‘Türkiye’siz tampon’
Wall Street Journal gazetesinin haberine göre Trump yönetimi “güvenli bölgenin” Fransa, İngiltere ve Avustralya tarafından kurulması için ikna çabasında.
Cumhuriyet-Dış HaberlerABD’nin Suriye’den çekilmesi sonrası Ankara ile Washington arasındaki görüşmelerde Suriye’nin kuzeyi için gündeme gelen “güvenli bölge” planına ilişkin tartışmalar sürüyor. Amerikan basını, Ankara’nın talebinin aksine, ABD’nin “tampon” olarak adlandırdığı bölgede, “Türkiye ile Kürtler arasında olası bir çatışmayı engellemek üzere Batılı müttefiklerinin kontrolü üstlenmesini” istediğini iddia etti.
‘Irak’a çekilecek’
Wall Street Journal’ın (WSJ), üst düzey yetkililere dayandırdığı haberine göre ABD, tampon bölgenin Fransa, İngiltere ve Avustralya tarafından kurulmasını planlıyor. Buna göre, Türkiye-Suriye sınırında 32 kilometre (20 mil) derinliğinde, Fırat Nehri’nin doğu kıyısından Suriye-Irak sınırına uzanan bölgede kontrol müttefiklere bırakılacak, ABD ise Batılı güçlere istihbarat, gözetim ve keşif desteği verecek. Washington’ın Irak’ta, ihtiyaç duyulması halinde yeniden Suriye’ye geçebilecek bir “hızlı reaksiyon gücü” bulundurma sözü verdiği de iddia edildi.
ABD Genelkurmay Başkanı Joseph Dunford’ın geçen hafta Brüksel’de bir dizi Avrupalı lideri, “göçmen akışı” kozunu kullanarak plana ikna etmeye çalıştığı öne sürülürken Avrupalı bir diplomatın da görüşmeleri doğruladığı ancak henüz bir sonuca ulaşılamadığını söylediği aktarıldı. Ankara’nın terör örgütü saydığı YPG/PYD ile bağlantılı Suriye Demokratik Konseyi temsilcilerinin bu hafta ABD’de yaptıkları görüşmelerde plana destek verdikleri de iddialar arasında.
‘5 Şubat’ta konuşacağız
ABD Başkanı Donald Trump’ın geçen aralıkta Suriye’deki birliklerini çekme kararını açıklamasının ardından Cumhurbaşkanı Tayyip Erdoğan ile bir “güvenli bölge” üzerinde çalıştıkları duyurulmuştu.

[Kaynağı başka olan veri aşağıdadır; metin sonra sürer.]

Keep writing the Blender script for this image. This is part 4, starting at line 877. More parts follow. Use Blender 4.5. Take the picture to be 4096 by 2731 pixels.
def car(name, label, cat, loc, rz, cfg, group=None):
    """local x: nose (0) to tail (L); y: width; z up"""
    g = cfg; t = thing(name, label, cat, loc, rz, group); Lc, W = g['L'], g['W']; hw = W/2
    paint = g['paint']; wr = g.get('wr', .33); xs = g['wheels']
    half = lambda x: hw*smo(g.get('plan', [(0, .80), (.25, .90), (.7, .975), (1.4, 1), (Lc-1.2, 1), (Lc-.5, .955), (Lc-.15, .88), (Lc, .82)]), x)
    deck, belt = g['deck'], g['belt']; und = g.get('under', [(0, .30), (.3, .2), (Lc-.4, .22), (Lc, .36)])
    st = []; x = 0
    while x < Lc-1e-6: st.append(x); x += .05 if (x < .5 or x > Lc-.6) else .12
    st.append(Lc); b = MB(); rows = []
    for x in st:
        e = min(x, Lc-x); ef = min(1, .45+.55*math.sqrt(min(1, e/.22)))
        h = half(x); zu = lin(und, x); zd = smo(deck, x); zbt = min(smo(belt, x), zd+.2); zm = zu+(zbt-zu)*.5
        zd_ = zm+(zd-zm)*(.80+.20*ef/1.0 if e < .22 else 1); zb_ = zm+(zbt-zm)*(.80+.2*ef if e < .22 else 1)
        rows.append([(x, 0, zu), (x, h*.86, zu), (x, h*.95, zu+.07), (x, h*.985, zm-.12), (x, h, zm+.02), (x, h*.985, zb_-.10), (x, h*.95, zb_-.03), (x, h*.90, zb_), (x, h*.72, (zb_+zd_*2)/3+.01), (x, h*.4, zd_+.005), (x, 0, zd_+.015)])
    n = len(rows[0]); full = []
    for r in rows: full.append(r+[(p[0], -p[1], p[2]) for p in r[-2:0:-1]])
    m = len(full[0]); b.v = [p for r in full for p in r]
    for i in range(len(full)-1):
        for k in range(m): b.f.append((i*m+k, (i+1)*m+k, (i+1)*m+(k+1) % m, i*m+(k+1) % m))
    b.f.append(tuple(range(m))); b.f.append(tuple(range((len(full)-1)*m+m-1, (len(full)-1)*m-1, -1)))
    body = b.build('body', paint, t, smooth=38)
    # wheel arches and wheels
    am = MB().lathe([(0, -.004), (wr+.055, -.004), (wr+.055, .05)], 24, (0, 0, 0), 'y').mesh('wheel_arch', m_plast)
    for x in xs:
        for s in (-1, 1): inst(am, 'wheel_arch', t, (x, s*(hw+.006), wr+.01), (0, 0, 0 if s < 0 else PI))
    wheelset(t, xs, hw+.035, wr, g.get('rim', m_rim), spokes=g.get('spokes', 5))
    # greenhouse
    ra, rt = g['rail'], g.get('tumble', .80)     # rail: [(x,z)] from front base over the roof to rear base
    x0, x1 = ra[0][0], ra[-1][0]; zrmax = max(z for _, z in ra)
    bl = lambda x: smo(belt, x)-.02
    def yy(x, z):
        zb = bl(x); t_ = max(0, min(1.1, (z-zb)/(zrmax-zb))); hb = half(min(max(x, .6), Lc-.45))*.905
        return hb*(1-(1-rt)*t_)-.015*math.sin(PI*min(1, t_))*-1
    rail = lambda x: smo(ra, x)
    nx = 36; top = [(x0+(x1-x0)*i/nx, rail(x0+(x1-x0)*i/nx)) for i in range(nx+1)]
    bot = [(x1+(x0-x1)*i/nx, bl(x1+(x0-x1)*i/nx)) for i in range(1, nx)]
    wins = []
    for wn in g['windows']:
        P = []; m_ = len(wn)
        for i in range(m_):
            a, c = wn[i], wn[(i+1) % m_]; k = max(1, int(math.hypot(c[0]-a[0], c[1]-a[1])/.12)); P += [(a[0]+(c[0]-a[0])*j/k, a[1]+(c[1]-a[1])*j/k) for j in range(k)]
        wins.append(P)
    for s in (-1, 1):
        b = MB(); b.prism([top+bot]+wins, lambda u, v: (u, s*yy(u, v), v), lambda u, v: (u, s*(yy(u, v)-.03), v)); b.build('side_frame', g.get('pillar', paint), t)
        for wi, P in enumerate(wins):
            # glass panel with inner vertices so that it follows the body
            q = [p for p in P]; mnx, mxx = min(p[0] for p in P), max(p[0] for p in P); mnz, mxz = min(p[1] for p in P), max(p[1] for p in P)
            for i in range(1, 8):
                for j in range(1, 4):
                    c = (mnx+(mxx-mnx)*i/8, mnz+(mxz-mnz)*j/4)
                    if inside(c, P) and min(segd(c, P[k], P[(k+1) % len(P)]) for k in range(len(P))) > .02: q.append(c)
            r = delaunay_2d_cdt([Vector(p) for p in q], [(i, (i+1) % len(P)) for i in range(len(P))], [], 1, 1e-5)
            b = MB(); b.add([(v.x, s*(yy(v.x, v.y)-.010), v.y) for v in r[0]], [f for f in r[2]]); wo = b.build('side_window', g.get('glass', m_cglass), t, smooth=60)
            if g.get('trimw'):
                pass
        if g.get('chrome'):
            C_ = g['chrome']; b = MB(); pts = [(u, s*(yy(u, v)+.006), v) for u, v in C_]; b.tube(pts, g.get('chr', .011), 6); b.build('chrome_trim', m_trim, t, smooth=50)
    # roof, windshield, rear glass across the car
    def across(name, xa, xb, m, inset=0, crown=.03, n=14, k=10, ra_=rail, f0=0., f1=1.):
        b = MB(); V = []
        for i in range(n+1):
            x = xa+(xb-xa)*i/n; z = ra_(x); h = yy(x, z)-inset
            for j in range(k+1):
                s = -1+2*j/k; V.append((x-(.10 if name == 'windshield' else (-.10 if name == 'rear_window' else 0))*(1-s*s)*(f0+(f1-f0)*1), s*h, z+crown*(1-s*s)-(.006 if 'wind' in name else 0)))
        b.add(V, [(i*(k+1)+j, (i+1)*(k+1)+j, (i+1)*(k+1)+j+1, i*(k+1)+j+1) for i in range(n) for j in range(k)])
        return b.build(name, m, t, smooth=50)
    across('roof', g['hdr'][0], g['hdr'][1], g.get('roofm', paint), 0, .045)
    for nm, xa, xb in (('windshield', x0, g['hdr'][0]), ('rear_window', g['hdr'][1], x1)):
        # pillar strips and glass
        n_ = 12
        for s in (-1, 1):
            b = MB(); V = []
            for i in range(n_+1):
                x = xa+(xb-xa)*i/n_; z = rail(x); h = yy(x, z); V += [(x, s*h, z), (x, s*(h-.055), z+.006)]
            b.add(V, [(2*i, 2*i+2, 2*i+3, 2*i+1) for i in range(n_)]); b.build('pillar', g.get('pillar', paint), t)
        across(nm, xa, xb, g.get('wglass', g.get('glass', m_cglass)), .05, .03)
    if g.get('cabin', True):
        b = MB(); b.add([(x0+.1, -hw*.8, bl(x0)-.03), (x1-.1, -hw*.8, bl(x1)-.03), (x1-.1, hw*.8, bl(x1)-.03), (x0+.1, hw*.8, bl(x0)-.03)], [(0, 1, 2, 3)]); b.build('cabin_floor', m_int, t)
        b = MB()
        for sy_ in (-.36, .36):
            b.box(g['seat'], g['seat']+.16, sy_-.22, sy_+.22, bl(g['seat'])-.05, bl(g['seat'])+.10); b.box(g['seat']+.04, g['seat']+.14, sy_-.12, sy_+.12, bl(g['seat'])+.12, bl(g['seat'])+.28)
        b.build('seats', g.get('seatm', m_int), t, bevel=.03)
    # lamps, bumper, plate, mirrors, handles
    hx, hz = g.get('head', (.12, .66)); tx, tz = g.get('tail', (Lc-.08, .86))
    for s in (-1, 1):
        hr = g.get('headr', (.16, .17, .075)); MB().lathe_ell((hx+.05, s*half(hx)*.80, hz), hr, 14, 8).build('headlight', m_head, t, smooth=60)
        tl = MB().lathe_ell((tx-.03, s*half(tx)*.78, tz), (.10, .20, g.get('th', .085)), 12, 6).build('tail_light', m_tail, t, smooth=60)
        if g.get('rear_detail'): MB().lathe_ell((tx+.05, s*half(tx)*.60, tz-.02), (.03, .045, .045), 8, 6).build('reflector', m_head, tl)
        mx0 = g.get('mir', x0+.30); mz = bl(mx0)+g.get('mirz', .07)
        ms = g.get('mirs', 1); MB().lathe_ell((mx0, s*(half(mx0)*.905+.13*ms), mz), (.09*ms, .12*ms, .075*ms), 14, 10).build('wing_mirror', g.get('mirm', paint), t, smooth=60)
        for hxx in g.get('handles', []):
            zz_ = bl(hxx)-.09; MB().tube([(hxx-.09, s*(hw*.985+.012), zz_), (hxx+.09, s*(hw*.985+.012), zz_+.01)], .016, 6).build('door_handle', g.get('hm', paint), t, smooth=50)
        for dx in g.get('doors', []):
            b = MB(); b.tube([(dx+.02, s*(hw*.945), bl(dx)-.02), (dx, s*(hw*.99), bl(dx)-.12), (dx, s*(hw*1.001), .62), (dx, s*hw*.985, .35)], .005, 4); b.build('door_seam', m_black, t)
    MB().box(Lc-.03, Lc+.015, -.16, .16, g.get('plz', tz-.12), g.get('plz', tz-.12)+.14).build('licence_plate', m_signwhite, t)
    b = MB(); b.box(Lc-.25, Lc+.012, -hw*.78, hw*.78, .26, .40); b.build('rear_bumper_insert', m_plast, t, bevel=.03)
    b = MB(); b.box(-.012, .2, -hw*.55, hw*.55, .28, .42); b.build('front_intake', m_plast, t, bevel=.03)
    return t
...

Ankara, “güvenli bölgenin kontrolünü almaya hazırız” mesajı vermişti. WSJ’nin haberinde ise Türkiye’nin Trump’ın Batılı müttefiklere bölgeyi devretme fikrine karşı çıktığı savunuldu.
Dışişleri Bakanı Mevlüt Çavuşoğlu ise basına verdiği demeçte Rusya’nın güvenli bölgeye karşı olmadığını kaydetti. ABD’nin güvenli bölgeden tam olarak ne anladığı ve Rusya’nın rolünün “5 Şubat’ta ortak çalışma grubunda ele alınacağını” bildirdi. Çavuşoğlu’nun önceki gün İdlib’in büyük kısmında kontrolü ele geçiren Nusra bağlantılı HTŞ’ye atıfla “bazı Batılı güçler destek veriyor” çıkışı da dikkat çekti.
29 yenidoğan yaşamını yitirdi
Savaş ve çatışmaların yerle bir ettiği Suriye’de ağır kış koşulları evlerinden olan, çadırlarda yaşam mücadelesi veren onbinlerce sivil için ölüm tehdidini de beraberinde getiriyor. BM’ye bağlı Dünya Sağlık Örgütü, Suriye’nin kuzeydoğusunda El Hol Kampı’nda yaklaşık son iki ayda 29 yenidoğan bebeğin hayatını kaybettiğini duyurdu. Dondurucu soğukların, yetersiz sağlık koşullarının etkisiyle Suriyeli bebeklerin yaşamını yitirdiği kaydedildi. Can kayıplarının genellikle hipotermi nedeniyle olduğu açıklandı. El Hol Kampı’nda en az 33 bin kişinin bulunduğu, insani durumun kritik aşamada olduğu belirtildi. Isıtıcı ve battaniye eksikliğine vurgu yapıldı. Kamptakilerin ağırlıklı olarak IŞİD’e karşı savaşın devam ettiği Deyr ez Zor kentinden kaçıp, günler süren yolculuğun ardından kampa ulaştıkları aktarıldı.